Just this year alone, over 20 billion apps have been downloaded, and the number of apps in the store has increased from 775,000 to over a million. The store has also seen 575 million new accounts created, and developers have made over US$11 billion in revenue (that's not including Apple's percentage).

The top three games Apple deemed the best of the year for iPhone — the winner and two runners-up — were from independent developers.

Game of the year is non other than Vlambeer's insane epic, Ridiculous Fishing, a deeply moving tale about a fisherman searching the seas for his lost dad (and shooting a lot of fish in the process). When it launched in March, we spent way too many hours plumbing its colourful, polygonal depths and enjoying the sheer craziness of the concept.

Simogo's Device 6 and Australian studio Uppercut Games' Epoch 2 took out the runners-up prizes.

Device 6 is an interactive text adventure unlike anything we'd ever played before. The text, flowing around corners and upside-down, tells the story of a young lady waking up in a mysterious castle. You have to think well beyond the text to solve the puzzles — collecting clues from sounds, pictures and other elements to solve the puzzles.

Epoch 2 is an amazing achievement for a studio that, two years ago, consisted of three guys in Queanbeyan.
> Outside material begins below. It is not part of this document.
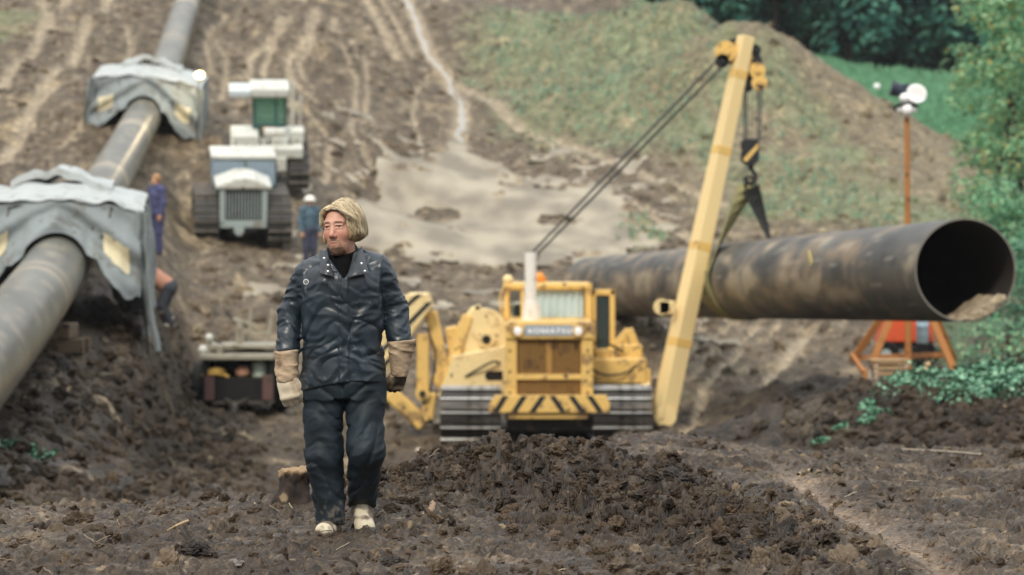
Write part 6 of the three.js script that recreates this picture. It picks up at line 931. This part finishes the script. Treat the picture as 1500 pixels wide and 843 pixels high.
const stone = (label, px, py, s, m, seed, sy = 0.7) => { const p = onGround(px, py), w = s / FPX * -p.z, g = rock(seed, 0.4, 0.5); const o = obj('stone', g.clone().scale(w, w * sy, w * 0.9), m, null, 3); o.position.set(p.x, p.y + w * 0.25, p.z); o.rotation.y = seed; tag(o, label, 'stone'); };
stone('pale stone on the left flank of the dug heap beside the man', 614, 662, 7, stoneCol.pale, 31);
stone('grey lilac stone lying on the lower right slope of the heap', 901, 795, 13, stoneCol.grey, 32, 0.9);
stone('grey block of stone at the bottom edge left of centre', 345, 832, 17, stoneCol.grey, 33);
stone('grey blue stone on the flat mud at lower left', 138, 782, 13, stoneCol.grey, 34);
stone('round pale pebble on the crest of the dug heap', 757, 631, 6, stoneCol.grey, 35, 0.9);
stone('small white pebble in the wheel rut at the right', 1316, 777, 5, stoneCol.pale, 36);
stone('pale pebble near the bottom at the right of the heap', 1036, 830, 6, stoneCol.pale, 37);
const clodThing = (label, px, py, s, seed, sy = 0.7) => { const p = onGround(px, py), w = s / FPX * -p.z, g = new THREE.IcosahedronGeometry(1, 12), q = g.attributes.position; for (let i = 0; i < q.count; i++) { const v = V(q.getX(i), q.getY(i), q.getZ(i)).normalize(), f = 1 + 0.55 * fbm(v.x * 1.2 + seed, v.y * 1.2, v.z * 1.2, 2) + 0.35 * fbm(v.x * 4 + seed, v.y * 4, v.z * 4, 3) + 0.1 * noise(v.x * 12, v.y * 12, v.z * 12 + seed); q.setXYZ(i, v.x * f * w, v.y * f * w * sy, v.z * f * w); } g.computeVertexNormals(); const m = mesh('mud_clod', boxUV(g, 3), stoneCol.dark); m.position.set(p.x, p.y + w * 0.3, p.z); tag(m, label, 'clod'); };
clodThing('big dark clod on the right shoulder of the dug heap', 986, 712, 27, 41, 0.62);
clodThing('large dark clod at the lower right end of the heap', 1148, 795, 22, 42, 1.1);
clodThing('dark clod at the bottom edge right of the heap', 1075, 825, 25, 43, 0.8);
clodThing('dark clod near the bottom edge below the man', 575, 836, 22, 44, 0.6);
clodThing('dark crumbling clod at the bottom left of centre', 285, 815, 24, 45, 0.6);
const stick = (label, pts, r, col, name = 'stick') => { const P = pts.map(([x, y]) => onGround(x, y, 12, 0.012)), d = -P[0].z, o = P[0].clone(), g = tube(P.map((p, i) => p.clone().sub(o).add(V(0, i % 2 ? 0.006 : 0, 0))), r, 24, 7), q = g.attributes.position; for (let i = 0; i < q.count; i++) q.setXYZ(i, q.getX(i) + 0.2 * r * noise(q.getX(i) * 60, q.getY(i) * 60, 1), q.getY(i) + 0.3 * r * noise(q.getX(i) * 70, q.getZ(i) * 60, 5), q.getZ(i)); const m = mesh(name, boxUV(g, 3), S(col, 0.85)); m.position.copy(o); tag(m, label, name); };
stick('pale broken stick lying on the mud at lower left', [[243, 783], [258, 776], [277, 766]], 0.008, 0xb39a74);
stick('thick pale root lying on the left flank of the heap', [[606, 768], [622, 760], [632, 750], [634, 742]], 0.02, 0x9c7d60, 'root');
stick('thin pale straw lying on the middle of the heap', [[820, 733], [826, 722]], 0.008, 0xcbb890, 'straw');
stick('thin dark root curling on the mud at the right edge', [[1430, 824], [1448, 812], [1458, 800], [1460, 790]], 0.009, 0x7a6a58, 'root');
stick('short light twig on the ground in front of the man', [[420, 808], [432, 798]], 0.008, 0xb09770, 'twig');
stick('short pale stick right of the heap on flat ground', [[1170, 698], [1180, 695], [1189, 692]], 0.013, 0xc0aa7c);
stick('pale splinter on the dark bank at the right', [[1448, 594], [1462, 598], [1474, 601]], 0.04, 0xb79a68, 'splinter');
stick('long grey plank end in the mud below the right bank', [[1290, 660], [1360, 664], [1440, 669]], 0.013, 0x8a7e6e, 'plank');
{                                                   // torn stump behind the walking man
  const p = at(432, 738, 18.2), y = groundY(p.x, 18.2), g = meshField((x, y, z) => { let d = capsule(x, y, z, [-0.02, -0.05, 0], [0.0, 0.2, 0], 0.12, 0.075); d = smin(d, capsule(x, y, z, [-0.05, -0.05, 0.02], [-0.1, 0.02, 0.06], 0.07, 0.05), 0.04); d = smin(d, capsule(x, y, z, [0.05, 0, 0.04], [0.1, -0.06, 0.06], 0.07, 0.05), 0.04); d = smin(d, ell(x, y, z, [0.02, 0.22, 0], [0.1, 0.05, 0.08]), 0.03); d -= 0.02 * ridge2(x * 9, y * 4, z * 9) + 0.01 * noise(x * 30, y * 20, z * 30); d = smax(d, y - 0.245 - 0.12 * x - 0.02 * noise(x * 25, 3, z * 25), 0.006); return smax(d, -(Math.hypot(x - 0.0, (y - 0.06) * 0.7, z - 0.17) - 0.065), 0.015); }, [-0.24, -0.16, -0.22], [0.24, 0.36, 0.24], 0.009);
  paint(g, (x, y, z) => { const n = fbm(x * 14, y * 9, z * 14, 3); let c = mix3([.012, .008, .006], [.05, .03, .019], clamp(0.4 + n)); c = mix3(c, [.27, .185, .1], sstep(0.2, 0.235, y + 0.12 * -x + 0.02 * n)); c = mix3(c, [.3, .22, .13], sstep(0.3, 0.5, n) * 0.7); return c; });
  const m = mesh('tree_stump', g, new THREE.MeshStandardMaterial({ vertexColors: true, roughness: 0.9 })); m.position.set(p.x, y + 0.0, -18.2); m.scale.set(0.85, 0.95, 0.85); tag(m, 'dark torn stump with pale broken top just behind the man', 'stump');
}
{                                                   // thin wet slurry lying in the hollow below the runnel
  const nx = 150, nd = 120, pos = [], idx = [], x0 = -6, x1 = 5, d0 = 66, d1 = 106, on = []; const sl = (x, d) => level(x, d) + 0.03;
  for (let j = 0; j <= nd; j++) for (let i = 0; i <= nx; i++) { const x = mix(x0, x1, i / nx), d = mix(d0, d1, j / nd), m = slurryMask(x, d); on.push(m > -0.35); pos.push(x, sl(x, d) + 0.14 * clamp(m, -0.8, 0.1) + 0.006 * noise(x * 5, d * 3, 2), -d); }
  for (let j = 0; j < nd; j++) for (let i = 0; i < nx; i++) { const a = j * (nx + 1) + i, b = a + 1, c = a + nx + 1, e = c + 1; if (on[a] && on[b] && on[c] && on[e]) idx.push(a, b, e, a, e, c); }
  const g = new THREE.BufferGeometry(); g.setAttribute('position', new THREE.Float32BufferAttribute(pos, 3)); g.setIndex(idx); g.computeVertexNormals();
  const P = g.attributes.position; paint(g, (x, y, z) => { const n = fbm(x * 0.8, z * 0.3, 3, 4); return mix3([.16, .125, .074], [.36, .305, .205], clamp(0.45 + 1.7 * n)); });
  const path = RUTS[18], pp = [], ii = []; const cv = new THREE.CatmullRomCurve3(path.map(([x, d]) => V(x, 0, -d))), N = 160;
  for (let i = 0; i <= N; i++) { const p = cv.getPoint(i / N), w = 0.15 + 0.11 * noise(i * 0.21, 3, 1) + 0.05 * noise(i * 0.7, 1, 5), ds = -p.z; for (const s of [-1, -0.4, 0.4, 1]) { const x = p.x + s * w + 0.12 * noise(i * 0.13, 7, 2), y = level(x, ds) + hillDetail(x, ds); pp.push(x, y + 0.045 - (Math.abs(s) === 1 ? 0.06 : 0), p.z); } if (i < N) for (let k = 0; k < 3; k++) { const a = i * 4 + k; ii.push(a, a + 1, a + 5, a, a + 5, a + 4); } }
  const rg = new THREE.BufferGeometry(); rg.setAttribute('position', new THREE.Float32BufferAttribute(pp, 3)); rg.setIndex(ii); rg.computeVertexNormals(); const rn = mesh('stream', rg, new THREE.MeshPhysicalMaterial({ color: new THREE.Color(0.3, 0.26, 0.195), roughness: 0.16 })); rn.userData = { kind: 'structure', label: 'thin pale runnel of muddy water coming down the slope' };
  const m = mesh('puddle', g, new THREE.MeshPhysicalMaterial({ vertexColors: true, roughness: 0.42, specularIntensity: 0.45, clearcoat: 0.05, clearcoatRoughness: 0.15 })); m.userData = { kind: 'structure', label: 'pale wet slurry pooled on the slope below the runnel' };
}
renderer.render(scene, camera);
Following on from its debut hit, Epoch, it's a third-person cover-based shooter that is one of the best implementations we've seen to date of touchscreen controls — along with a fascinating story and some stellar art. Ed Orman of Uppercut told us, "We're amazed to find ourselves on Apple's Best Of 2013 list with Epoch 2! With so many great indie games this year, it's fantastic that our small studio can make something that stands out." (Our full write-up of the game is here.)

On iPad, independent developer Frogmind's side-scrolling puzzle platformer Badland swept Game of the Year, with 2K Games' XCOM: Enemy Unknown, a reboot of the 1994 title UFO: Enemy Unknown, and Electronic Arts' Real Racing 3 in the runner-up spots.

For App of the year, Duolingo took the iPhone prize: a simple, easy-to-use language-learning app that uses mini-games to teach you Spanish, French, German, Portuguese, Italian and English. Exercises help you retain what you've learned, and you can start from the very basics of vocabulary and work your way into more complex grammar.

The iPad prize was awarded to Disney Animated, an in-depth exploration of the history of Disney and its animation techniques, built by The Elements creator Theodore Gray.

Free photography app VSCO Cam and healthy lifestyle cooking app The Whole Pantry came in as iPhone runners-up. Music app Traktor DJ and art app Procreate (which you might remember from that amazing Morgan Freeman portrait) were the runners-up for iPad.

As for the most popular apps? Well, unsurprisingly, these are games. The most downloaded paid app for 2013 was Mojang's Minecraft — Pocket Edition. The most downloaded free app will surprise no one: King's Candy Crush Saga.